“Mereka mengatakan kepada kami bahwa mengecat bendera Palestina itu dilarang, tapi warnanya juga dilarang. Maka Issam berkata, ‘Bagaimana jika saya membuat bunga berwarna merah, hijau, hitam dan putih?’, dan petugas itu menjawab dengan marah, ‘Ini akan disita. Bahkan jika Anda mengecat semangka, itu akan disita.’ Jadi semangka itu disebutkan, tapi oleh petugas Israel,” jelas Mansour.
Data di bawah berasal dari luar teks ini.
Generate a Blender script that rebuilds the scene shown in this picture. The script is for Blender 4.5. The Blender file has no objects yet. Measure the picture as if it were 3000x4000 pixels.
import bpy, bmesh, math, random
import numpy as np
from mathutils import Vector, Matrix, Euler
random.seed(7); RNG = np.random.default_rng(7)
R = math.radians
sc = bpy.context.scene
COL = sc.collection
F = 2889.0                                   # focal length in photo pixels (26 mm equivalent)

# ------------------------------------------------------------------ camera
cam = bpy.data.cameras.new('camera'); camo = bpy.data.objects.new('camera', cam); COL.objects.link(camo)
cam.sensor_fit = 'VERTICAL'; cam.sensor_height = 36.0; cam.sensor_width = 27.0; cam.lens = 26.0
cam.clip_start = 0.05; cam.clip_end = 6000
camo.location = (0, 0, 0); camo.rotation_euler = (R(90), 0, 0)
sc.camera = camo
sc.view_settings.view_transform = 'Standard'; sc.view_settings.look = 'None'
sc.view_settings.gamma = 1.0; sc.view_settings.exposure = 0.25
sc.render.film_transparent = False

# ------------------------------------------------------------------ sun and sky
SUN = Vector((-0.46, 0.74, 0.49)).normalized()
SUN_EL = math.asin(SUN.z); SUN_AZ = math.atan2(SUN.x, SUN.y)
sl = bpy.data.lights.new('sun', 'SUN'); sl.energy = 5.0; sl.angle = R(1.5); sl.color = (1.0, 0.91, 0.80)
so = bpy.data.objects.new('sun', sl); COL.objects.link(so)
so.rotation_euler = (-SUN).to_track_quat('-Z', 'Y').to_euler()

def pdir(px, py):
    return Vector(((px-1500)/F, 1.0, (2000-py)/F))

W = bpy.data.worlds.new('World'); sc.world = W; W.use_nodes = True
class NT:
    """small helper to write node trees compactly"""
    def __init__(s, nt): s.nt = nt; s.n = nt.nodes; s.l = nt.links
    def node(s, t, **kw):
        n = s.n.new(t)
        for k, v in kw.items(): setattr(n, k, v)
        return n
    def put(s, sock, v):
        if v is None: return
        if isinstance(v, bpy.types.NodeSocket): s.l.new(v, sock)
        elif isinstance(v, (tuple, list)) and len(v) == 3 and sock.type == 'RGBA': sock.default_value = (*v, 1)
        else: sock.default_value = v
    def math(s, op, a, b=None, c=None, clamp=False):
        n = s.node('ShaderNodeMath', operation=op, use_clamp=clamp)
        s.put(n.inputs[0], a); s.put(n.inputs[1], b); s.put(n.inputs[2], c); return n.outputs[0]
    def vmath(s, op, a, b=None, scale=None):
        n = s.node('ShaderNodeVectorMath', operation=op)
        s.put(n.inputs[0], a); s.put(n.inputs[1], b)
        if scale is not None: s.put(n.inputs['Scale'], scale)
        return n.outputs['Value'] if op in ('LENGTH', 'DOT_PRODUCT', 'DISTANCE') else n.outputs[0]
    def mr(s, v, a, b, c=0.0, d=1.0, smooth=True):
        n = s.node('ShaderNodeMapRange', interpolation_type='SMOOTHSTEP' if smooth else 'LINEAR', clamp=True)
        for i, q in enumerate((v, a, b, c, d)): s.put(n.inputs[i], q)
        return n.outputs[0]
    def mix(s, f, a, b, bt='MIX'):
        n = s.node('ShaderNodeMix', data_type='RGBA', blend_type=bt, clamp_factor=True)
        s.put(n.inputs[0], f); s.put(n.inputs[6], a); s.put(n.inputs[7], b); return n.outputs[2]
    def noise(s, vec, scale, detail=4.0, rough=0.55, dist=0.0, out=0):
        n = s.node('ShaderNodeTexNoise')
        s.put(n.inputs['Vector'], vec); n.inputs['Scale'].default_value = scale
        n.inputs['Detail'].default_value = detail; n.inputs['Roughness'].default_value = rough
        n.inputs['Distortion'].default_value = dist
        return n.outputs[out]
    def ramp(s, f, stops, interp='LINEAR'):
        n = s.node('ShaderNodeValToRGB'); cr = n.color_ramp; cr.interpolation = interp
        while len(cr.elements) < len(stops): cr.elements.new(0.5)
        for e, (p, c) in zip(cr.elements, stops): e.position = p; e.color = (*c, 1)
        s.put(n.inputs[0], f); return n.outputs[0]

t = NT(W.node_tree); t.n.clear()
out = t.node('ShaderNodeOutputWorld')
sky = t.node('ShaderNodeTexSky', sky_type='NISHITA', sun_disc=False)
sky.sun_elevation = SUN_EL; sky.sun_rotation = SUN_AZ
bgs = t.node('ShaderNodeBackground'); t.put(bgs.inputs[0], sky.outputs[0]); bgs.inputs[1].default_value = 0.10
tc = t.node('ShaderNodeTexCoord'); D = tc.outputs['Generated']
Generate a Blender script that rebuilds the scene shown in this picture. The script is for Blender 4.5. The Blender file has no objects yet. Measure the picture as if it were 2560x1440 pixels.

Ia tidak ingat seniman pada masa itu menggunakan semangka sebagai motif politik dalam karyanya.
Dalam beberapa hal, kebenaran narasi-narasi ini kini menjadi nomor dua, karena para seniman telah mengadopsi buah ini sebagai simbol perjuangan Palestina.
Contoh pertama dapat ditelusuri kembali ke Khaled Hourani, yang pernah mendengar versi cerita Mansour dan melukis sepotong semangka untuk proyek Atlas Subjektif Palestina pada tahun 2007. Karyanya kemudian berkeliling dunia, termasuk Skotlandia, Prancis, Yordania, Lebanon dan Mesir. Hourani juga mengadakan lokakarya seni yang berpusat pada karya di sekolah-sekolah di Ramallah.
Dalam beberapa minggu terakhir, setelah kehancuran dan kematian di Gaza setelah Palestina vs Israel, dukungan online untuk Palestina telah memperkuat perbincangan seputar hak-hak Palestina dan pendudukan Israel yang telah berlangsung selama beberapa dekade. Seiring dengan maraknya kampanye online, karya Hourani mendapat perhatian baru yang menurutnya sangat luar biasa, dengan ratusan pesan berdatangan.
“Bagiku, itu terjadi secara tiba-tiba. Ini hanyalah salah satu proyek saya, yang tidak sesukses atau seluas sekarang,” katanya. “Ini adalah bentuk solidaritas yang unik… Ini sangat kuat. Sejujurnya saya tidak tahu bagaimana menghadapinya. Ada yang menjadikannya sebagai tato, ada pula yang membuat pola untuk pakaian, menaruhnya di bendera, dengan media berbeda. Saya senang hal ini membawa perhatian pada perjuangan Palestina.”